▸ **EXERCISE TASK**
Reproduce nothing but the lines from the start of the material through the line that includes "SC.camera = co", both ends included, and omit every picture.

>>>

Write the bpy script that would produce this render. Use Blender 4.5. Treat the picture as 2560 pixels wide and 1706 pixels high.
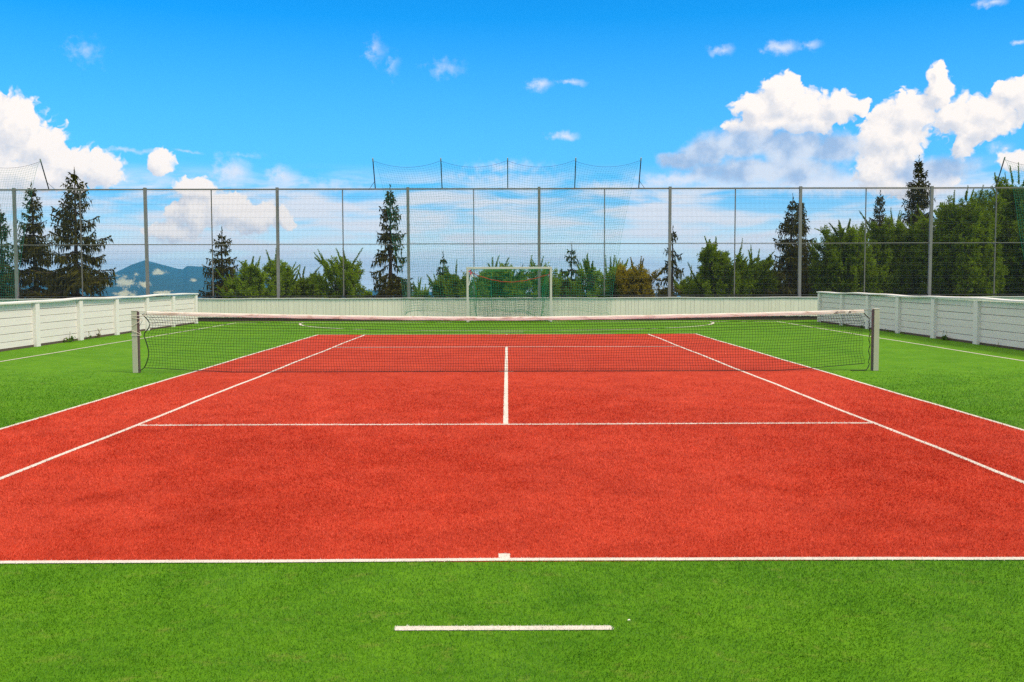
import bpy, bmesh, math, random
import numpy as np
from mathutils import Vector, Matrix, Euler, noise as mnoise

for o in list(bpy.data.objects):
    bpy.data.objects.remove(o, do_unlink=True)
SC = bpy.context.scene
COL = SC.collection
R = math.radians
PI = math.pi

# ------------------------------------------------------------------ camera
CAM = Vector((0.0226, -17.626, 1.617))
cam = bpy.data.cameras.new("camera")
cam.sensor_width = 36.0
cam.lens = 2551.65 / 2560 * 36.0
cam.clip_start = 0.1
cam.clip_end = 60000
co = bpy.data.objects.new("camera", cam)
COL.objects.link(co)
co.location = CAM
pit, yaw, rol = R(3.5149), R(0.2557), R(0.1434)
co.rotation_mode = 'QUATERNION'
co.rotation_quaternion = (Matrix.Rotation(-yaw, 3, 'Z') @ Matrix.Rotation(PI / 2 - pit, 3, 'X') @ Matrix.Rotation(-rol, 3, 'Z')).to_quaternion()
SC.camera = co

# ------------------------------------------------------------------ view, sun
SC.view_settings.view_transform = 'Standard'
SC.view_settings.look = 'None'
EXPO = 0.25
SC.view_settings.exposure = EXPO
SC.view_settings.gamma = 1.0
SC.cycles.use_denoising = False
SC.cycles.max_bounces = 6
SC.cycles.diffuse_bounces = 3
SC.cycles.transparent_max_bounces = 8
SC.cycles.volume_bounces = 0
SUN_EL, SUN_AZ = R(50), R(118)          # azimuth clockwise from +Y: right and slightly behind
sd = Vector((math.sin(SUN_AZ) * math.cos(SUN_EL), math.cos(SUN_AZ) * math.cos(SUN_EL), math.sin(SUN_EL)))
sun = bpy.data.lights.new("sun", 'SUN')
sun.energy = 2.6
sun.angle = R(15)
sun.color = (1.0, 0.87, 0.69)
so = bpy.data.objects.new("sun", sun)
COL.objects.link(so)
so.location = (0, 0, 60)
so.rotation_euler = sd.to_track_quat('Z', 'Y').to_euler()


# ------------------------------------------------------------------ node helpers
class NT:
    def __init__(s, tree):
        s.t = tree
        s.n = tree.nodes
        s.l = tree.links

    def new(s, typ, **kw):
        n = s.n.new(typ)
        for k, v in kw.items():
            setattr(n, k, v)
        return n

    def put(s, sock, v):
        if isinstance(v, bpy.types.NodeSocket):
            s.l.new(v, sock)
        elif v is not None:
            if sock.type == 'RGBA' and not isinstance(v, (int, float)) and len(v) == 3:
                v = tuple(v) + (1,)
            sock.default_value = v

    def math(s, op, a, b=None, c=None, clamp=False):
        n = s.new('ShaderNodeMath', operation=op, use_clamp=clamp)
        s.put(n.inputs[0], a)
        s.put(n.inputs[1], b)
        s.put(n.inputs[2], c)
        return n.outputs[0]

    def vec(s, op, a, b=None, c=None):
        n = s.new('ShaderNodeVectorMath', operation=op)
        s.put(n.inputs[0], a)
        if b is not None:
            if op == 'SCALE':
                s.put(n.inputs[3], b)
            else:
                s.put(n.inputs[1], b)
        if c is not None:
            s.put(n.inputs[2], c)
        return n.outputs['Value'] if op in ('LENGTH', 'DOT_PRODUCT', 'DISTANCE') else n.outputs[0]

    def noise(s, vec, scale, detail=4, rough=0.5, dist=0.0, out='Fac'):
        n = s.new('ShaderNodeTexNoise')
        n.noise_dimensions = '3D'
        s.put(n.inputs['Vector'], vec)
        n.inputs['Scale'].default_value = scale
        n.inputs['Detail'].default_value = detail
        n.inputs['Roughness'].default_value = rough
        n.inputs['Distortion'].default_value = dist
        return n.outputs[out]

    def mix(s, f, a, b, mode='MIX', clamp=False):
        n = s.new('ShaderNodeMix', data_type='RGBA', blend_type=mode, clamp_factor=True, clamp_result=clamp)
        s.put(n.inputs[0], f)
        s.put(n.inputs[6], a)
        s.put(n.inputs[7], b)
        return n.outputs[2]

    def ramp(s, f, a, b, lo=0.0, hi=1.0, smooth=True):
        n = s.new('ShaderNodeMapRange', interpolation_type='SMOOTHSTEP' if smooth else 'LINEAR')
        s.put(n.inputs[0], f)
        s.put(n.inputs[1], a)
        s.put(n.inputs[2], b)
        s.put(n.inputs[3], lo)
        s.put(n.inputs[4], hi)
        return n.outputs[0]


# ------------------------------------------------------------------ world: Nishita sky with clouds laid out by direction
W_STR = 0.15
CUM = [(-25.6,7.7,1.9,1.75),(-27.2,7.0,2.6,2.75),(-24.27,6.62,1.62,1.51),(-22.87,5.86,1.66,1.20),(-21.53,5.60,1.37,1.06),(-25.00,5.19,4.51,1.04),(-18.59,6.15,0.83,0.81),(-16.82,4.66,1.38,0.96),(-17.06,3.62,1.23,1.19),(-15.28,3.61,1.93,1.11),(-13.69,3.32,1.73,0.98),(-12.20,3.22,0.58,0.80),(-17.97,2.58,1.66,0.73),(14.88,9.65,1.5,1.35),(13.60,9.03,1.41,1.13),(16.13,8.93,1.66,1.16),(17.72,8.89,1.26,1.00),(18.88,8.97,0.73,0.57),(12.62,8.11,1.03,0.46),(15.69,8.16,2.88,0.68),(20.09,7.40,1.53,1.55),(21.34,8.39,1.70,1.31),(22.67,9.53,0.78,1.39),(22.87,10.48,0.33,0.64),(23.72,8.24,1.61,1.07),(25.13,8.09,1.41,1.02),(26.28,9.05,1.20,0.84),(19.69,5.75,1.32,1.35),(20.80,6.04,1.26,1.11),(23.95,6.87,0.65,1.04),(26.56,5.81,1.19,0.64),(21.62,4.89,2.48,0.89), (20.9,7.2,1.5,1.3), (24.6,7.6,2.2,.9), (27.2,8.6,1.6,1.2), (14.0,8.3,2.0,.8)]
GREY = [(12.74,7.24,2.62,1.10),(15.48,7.03,3.21,1.14),(17.71,6.72,1.85,1.02),(10.89,6.78,1.86,0.88),(14.14,5.81,5.12,0.88),(9.49,6.39,1.41,0.56),(22.65,5.41,2.44,0.88)]
WISP = [(-14.90,5.67,1.32,0.97,0.80),(-12.28,5.49,1.11,0.74,0.80),(-7.23,12.32,0.62,0.81,0.35),(-6.21,11.56,0.43,0.72,0.35),(-3.35,11.42,1.08,0.55,0.35),(-22.10,11.55,0.91,0.67,0.22),(1.89,10.53,0.82,0.41,0.70),(3.55,10.67,0.91,0.21,0.60),(11.65,12.10,0.78,0.36,0.60),(14.85,12.09,1.12,0.48,0.70),(16.41,12.11,0.75,0.30,0.50),(3.10,7.85,1.01,0.28,0.80),(25.09,13.46,0.90,0.28,0.70),(26.32,11.43,0.43,0.16,0.60),(-20.03,6.70,1.94,0.16,0.50),(-17.22,6.74,0.97,0.11,0.40),(-14.32,6.65,1.37,0.18,0.30),(0.12,6.14,2.90,0.47,0.50),(9.49,5.33,3.27,0.52,0.90),(17.30,4.92,4.11,0.82,0.90),(-0.85,5.55,4.84,0.38,0.50),(25.66,6.46,0.78,0.39,0.50),(6.16,5.03,2.86,0.48,0.60),(-9.72,5.13,2.84,0.42,0.40)]


def blob_chain(g, p, blobs, k):
    """union of soft ellipses: about 1 at a centre, 0 on the edge"""
    cur = None
    for b in blobs:
        cx, cy, rx, ry = b[:4]
        w = b[4] if len(b) > 4 else 1.0
        q = g.vec('MULTIPLY_ADD', p, (1 / rx, 1 / ry, 0), (-cx / rx, -cy / ry, 0))
        l = g.vec('LENGTH', q)
        v = g.math('MULTIPLY_ADD', l, -w, w)
        if cur is None:
            cur = v
        else:
            n = g.new('ShaderNodeMath', operation='SMOOTH_MAX')
            g.put(n.inputs[0], cur)
            g.put(n.inputs[1], v)
            n.inputs[2].default_value = k
            cur = n.outputs[0]
    return cur


def cumulus_group():
    gt = bpy.data.node_groups.new("cumulus_density", 'ShaderNodeTree')
    gt.interface.new_socket("P", in_out='INPUT', socket_type='NodeSocketVector')
    gt.interface.new_socket("D", in_out='OUTPUT', socket_type='NodeSocketFloat')
    g = NT(gt)
    gi = g.new('NodeGroupInput')
    go = g.new('NodeGroupOutput')
    p = gi.outputs[0]
    warp = g.noise(p, 0.9, 3, 0.55, out='Color')
    wp = g.vec('MULTIPLY_ADD', warp, (1.3, 1.3, 0), (-0.65, -0.65, 0))
    p2 = g.vec('ADD', p, wp)
    base = blob_chain(g, p2, CUM, 0.12)
    vo = g.new('ShaderNodeTexVoronoi', feature='SMOOTH_F1')
    g.put(vo.inputs['Vector'], p2)
    vo.inputs['Scale'].default_value = 1.5
    vo.inputs['Detail'].default_value = 2.0
    vo.inputs['Roughness'].default_value = 0.55
    vo.inputs['Smoothness'].default_value = 0.25
    n1 = g.noise(p2, 2.4, 5, 0.5)
    d = g.math('MULTIPLY_ADD', vo.outputs['Distance'], -0.34, base)
    d = g.math('MULTIPLY_ADD', n1, 0.50, d)
    d = g.math('ADD', d, 0.04)
    g.put(go.inputs[0], d)
    return gt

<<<

▸ **EXERCISE OUTPUT**
Write the bpy script that would produce this render. Use Blender 4.5. Treat the picture as 2560 pixels wide and 1706 pixels high.
import bpy, bmesh, math, random
import numpy as np
from mathutils import Vector, Matrix, Euler, noise as mnoise

for o in list(bpy.data.objects):
    bpy.data.objects.remove(o, do_unlink=True)
SC = bpy.context.scene
COL = SC.collection
R = math.radians
PI = math.pi

# ------------------------------------------------------------------ camera
CAM = Vector((0.0226, -17.626, 1.617))
cam = bpy.data.cameras.new("camera")
cam.sensor_width = 36.0
cam.lens = 2551.65 / 2560 * 36.0
cam.clip_start = 0.1
cam.clip_end = 60000
co = bpy.data.objects.new("camera", cam)
COL.objects.link(co)
co.location = CAM
pit, yaw, rol = R(3.5149), R(0.2557), R(0.1434)
co.rotation_mode = 'QUATERNION'
co.rotation_quaternion = (Matrix.Rotation(-yaw, 3, 'Z') @ Matrix.Rotation(PI / 2 - pit, 3, 'X') @ Matrix.Rotation(-rol, 3, 'Z')).to_quaternion()
SC.camera = co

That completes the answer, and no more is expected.